Father’s Day Special: 5 Things Every Dad Should Know about Baby Naming

By Mark Skoultchi

June 17, 2011

If my dad had carried the day, I would probably have been named Bethesda. As it was, my parents came to a workable compromise, and my proper name is Beth Linda. Not as memorable as Bethesda, but probably not as challenging as living my life as a town in Maryland.

Naming a child is tricky business, and the brand naming consultants here at Catchword have always been struck by the parallels between naming a product and naming your offspring. So in honor of Father’s Day—and as a heads-up to fathers (and mothers) everywhere—here are five things that are just as important to keep in mind when naming a baby as they are when naming a product.

1. Remember brand context.

Your baby’s name will always be accompanied by your surname (the master brand, in brand-naming parlance). So consider how the two will go together. Anthony Weiner is bad enough; Dick Weiner, cruel and unusual.

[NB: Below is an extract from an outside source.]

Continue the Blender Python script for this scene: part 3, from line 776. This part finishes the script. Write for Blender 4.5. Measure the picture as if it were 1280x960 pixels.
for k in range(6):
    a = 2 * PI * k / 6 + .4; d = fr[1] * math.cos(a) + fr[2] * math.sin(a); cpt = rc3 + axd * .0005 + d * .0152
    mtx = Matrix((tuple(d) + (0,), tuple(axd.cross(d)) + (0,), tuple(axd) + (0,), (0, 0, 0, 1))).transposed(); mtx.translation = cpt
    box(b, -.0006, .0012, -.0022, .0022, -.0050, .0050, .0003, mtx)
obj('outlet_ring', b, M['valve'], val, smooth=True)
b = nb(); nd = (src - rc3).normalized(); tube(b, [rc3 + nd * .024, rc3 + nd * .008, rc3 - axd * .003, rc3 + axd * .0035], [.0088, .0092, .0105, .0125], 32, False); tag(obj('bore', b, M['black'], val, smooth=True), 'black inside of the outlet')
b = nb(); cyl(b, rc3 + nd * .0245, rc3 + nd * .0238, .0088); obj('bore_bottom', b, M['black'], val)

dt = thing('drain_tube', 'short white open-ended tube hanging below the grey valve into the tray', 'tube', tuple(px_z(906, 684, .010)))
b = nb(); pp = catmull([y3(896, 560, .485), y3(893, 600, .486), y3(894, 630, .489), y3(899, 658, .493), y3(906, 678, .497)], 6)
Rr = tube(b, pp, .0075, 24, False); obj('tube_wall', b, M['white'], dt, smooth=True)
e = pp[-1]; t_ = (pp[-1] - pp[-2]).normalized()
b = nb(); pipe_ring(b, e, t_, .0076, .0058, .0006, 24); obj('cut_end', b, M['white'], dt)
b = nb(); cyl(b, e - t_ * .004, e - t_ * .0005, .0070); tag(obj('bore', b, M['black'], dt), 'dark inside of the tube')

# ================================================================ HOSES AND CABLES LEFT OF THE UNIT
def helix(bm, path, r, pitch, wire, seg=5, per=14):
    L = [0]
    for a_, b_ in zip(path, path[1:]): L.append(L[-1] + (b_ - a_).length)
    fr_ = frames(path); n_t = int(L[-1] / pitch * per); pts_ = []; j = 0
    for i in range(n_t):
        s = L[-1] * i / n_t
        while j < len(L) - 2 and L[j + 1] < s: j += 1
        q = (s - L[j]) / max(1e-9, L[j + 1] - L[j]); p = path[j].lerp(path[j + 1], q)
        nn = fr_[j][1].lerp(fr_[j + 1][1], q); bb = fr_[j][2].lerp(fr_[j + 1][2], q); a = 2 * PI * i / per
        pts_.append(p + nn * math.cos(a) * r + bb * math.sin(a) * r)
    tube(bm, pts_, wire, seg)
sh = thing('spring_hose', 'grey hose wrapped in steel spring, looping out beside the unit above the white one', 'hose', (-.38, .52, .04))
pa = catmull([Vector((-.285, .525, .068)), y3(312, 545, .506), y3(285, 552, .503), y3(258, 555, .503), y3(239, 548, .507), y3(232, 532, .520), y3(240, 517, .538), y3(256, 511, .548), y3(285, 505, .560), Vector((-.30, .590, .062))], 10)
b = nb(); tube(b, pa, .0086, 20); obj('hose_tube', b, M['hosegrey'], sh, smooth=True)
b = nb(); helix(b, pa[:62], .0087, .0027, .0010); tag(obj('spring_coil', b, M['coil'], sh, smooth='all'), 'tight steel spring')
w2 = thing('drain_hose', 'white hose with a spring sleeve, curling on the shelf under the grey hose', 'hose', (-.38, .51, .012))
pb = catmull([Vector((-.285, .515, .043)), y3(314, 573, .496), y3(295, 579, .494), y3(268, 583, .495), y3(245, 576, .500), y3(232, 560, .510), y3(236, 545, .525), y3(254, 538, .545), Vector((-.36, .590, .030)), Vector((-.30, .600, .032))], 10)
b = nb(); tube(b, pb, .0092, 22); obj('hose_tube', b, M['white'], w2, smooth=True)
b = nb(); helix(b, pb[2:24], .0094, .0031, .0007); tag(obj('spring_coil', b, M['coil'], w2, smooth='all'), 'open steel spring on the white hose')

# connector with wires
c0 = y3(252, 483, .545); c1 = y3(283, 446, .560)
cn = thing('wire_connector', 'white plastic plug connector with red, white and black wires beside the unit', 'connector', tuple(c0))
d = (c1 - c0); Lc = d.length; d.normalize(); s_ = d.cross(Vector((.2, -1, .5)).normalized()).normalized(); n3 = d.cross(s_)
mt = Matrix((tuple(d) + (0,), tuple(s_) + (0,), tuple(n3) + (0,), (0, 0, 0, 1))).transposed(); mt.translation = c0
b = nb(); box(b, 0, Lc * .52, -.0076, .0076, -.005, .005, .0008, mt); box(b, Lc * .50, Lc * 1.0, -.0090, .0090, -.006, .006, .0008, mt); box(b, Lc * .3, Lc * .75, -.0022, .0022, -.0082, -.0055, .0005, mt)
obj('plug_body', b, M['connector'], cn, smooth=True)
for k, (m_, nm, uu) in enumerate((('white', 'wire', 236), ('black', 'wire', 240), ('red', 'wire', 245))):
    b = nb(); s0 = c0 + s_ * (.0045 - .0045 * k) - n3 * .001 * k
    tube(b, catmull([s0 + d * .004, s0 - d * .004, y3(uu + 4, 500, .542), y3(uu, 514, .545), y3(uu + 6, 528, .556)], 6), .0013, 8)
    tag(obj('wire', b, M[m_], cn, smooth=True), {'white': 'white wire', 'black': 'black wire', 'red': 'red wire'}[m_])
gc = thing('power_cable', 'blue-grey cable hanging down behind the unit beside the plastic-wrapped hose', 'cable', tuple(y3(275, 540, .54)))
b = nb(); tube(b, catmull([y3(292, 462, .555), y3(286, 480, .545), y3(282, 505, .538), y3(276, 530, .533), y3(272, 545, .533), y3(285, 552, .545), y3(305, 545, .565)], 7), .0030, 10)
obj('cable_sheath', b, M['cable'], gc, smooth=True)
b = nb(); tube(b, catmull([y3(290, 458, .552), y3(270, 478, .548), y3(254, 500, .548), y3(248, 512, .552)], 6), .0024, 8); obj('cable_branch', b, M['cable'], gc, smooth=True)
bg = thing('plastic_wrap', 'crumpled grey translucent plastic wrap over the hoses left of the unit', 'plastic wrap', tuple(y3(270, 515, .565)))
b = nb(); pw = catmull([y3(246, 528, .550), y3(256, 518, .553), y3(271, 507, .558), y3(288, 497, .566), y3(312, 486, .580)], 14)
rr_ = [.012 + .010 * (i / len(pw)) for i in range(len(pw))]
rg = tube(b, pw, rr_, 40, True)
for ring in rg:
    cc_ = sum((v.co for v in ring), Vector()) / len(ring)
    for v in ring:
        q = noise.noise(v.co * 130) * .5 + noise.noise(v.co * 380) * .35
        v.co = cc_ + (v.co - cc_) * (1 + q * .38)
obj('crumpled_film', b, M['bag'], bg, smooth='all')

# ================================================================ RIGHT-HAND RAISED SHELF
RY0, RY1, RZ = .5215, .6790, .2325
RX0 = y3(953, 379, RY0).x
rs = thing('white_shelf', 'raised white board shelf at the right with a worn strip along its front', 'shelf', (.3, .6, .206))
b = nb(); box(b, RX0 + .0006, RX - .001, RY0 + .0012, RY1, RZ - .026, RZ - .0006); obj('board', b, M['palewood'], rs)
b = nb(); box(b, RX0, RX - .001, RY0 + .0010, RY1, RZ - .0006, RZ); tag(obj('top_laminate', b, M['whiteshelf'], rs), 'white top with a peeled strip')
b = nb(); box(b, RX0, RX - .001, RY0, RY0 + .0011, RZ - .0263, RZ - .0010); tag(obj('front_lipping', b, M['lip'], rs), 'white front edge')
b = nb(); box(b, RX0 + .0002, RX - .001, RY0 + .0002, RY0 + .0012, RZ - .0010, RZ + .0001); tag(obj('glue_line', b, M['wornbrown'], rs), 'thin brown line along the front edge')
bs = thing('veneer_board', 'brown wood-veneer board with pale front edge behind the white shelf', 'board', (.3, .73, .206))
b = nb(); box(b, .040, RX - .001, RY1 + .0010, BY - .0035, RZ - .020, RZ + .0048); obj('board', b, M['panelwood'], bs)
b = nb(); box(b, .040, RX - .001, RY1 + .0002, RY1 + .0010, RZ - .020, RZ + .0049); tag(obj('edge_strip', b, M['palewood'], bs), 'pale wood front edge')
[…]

2. Consider the competition.

A fresh name can help your child stand out from peers. With a little research, you can avoid the most overused names (for boys in 2011, the top five to date are Jacob, Ethan, Michael, Jayden, and William, according to Social Security Administration statistics).

3. Avoid P.R. fiascos.

It’s a jungle (gym) out there.  Think twice about saddling your kid with a name like Dweezil (Frank Zappa’s son), Audio Science (Shannyn Sossamon’s) or Zuma Nesta Rock (Gwen Stefani’s).

4. Keep the spelling intuitive.

Forget about Ikhyd Edgar Arular (M.I.A.’s child), Nakoa-Wolf Manakauapo Namakaeha (Lisa Bonet’s), or Seargeoh (Sylvester Stallone’s)—even a name like Madyson or Caitelyn can be an albatross. Why doom your child to constantly spelling his or her name for puzzled acquaintances?

5. Don’t decide by committee.

Everyone has different associations with different names, and you’ll wind up with a name that’s as bland as it is unobjectionable. Stick to finding a name that works for you and your co-producer. You’ll probably find that challenging enough.

Follow these five simple rules, and your child will have a lot more to be grateful for by the time they’re old enough to celebrate Father’s Day with you.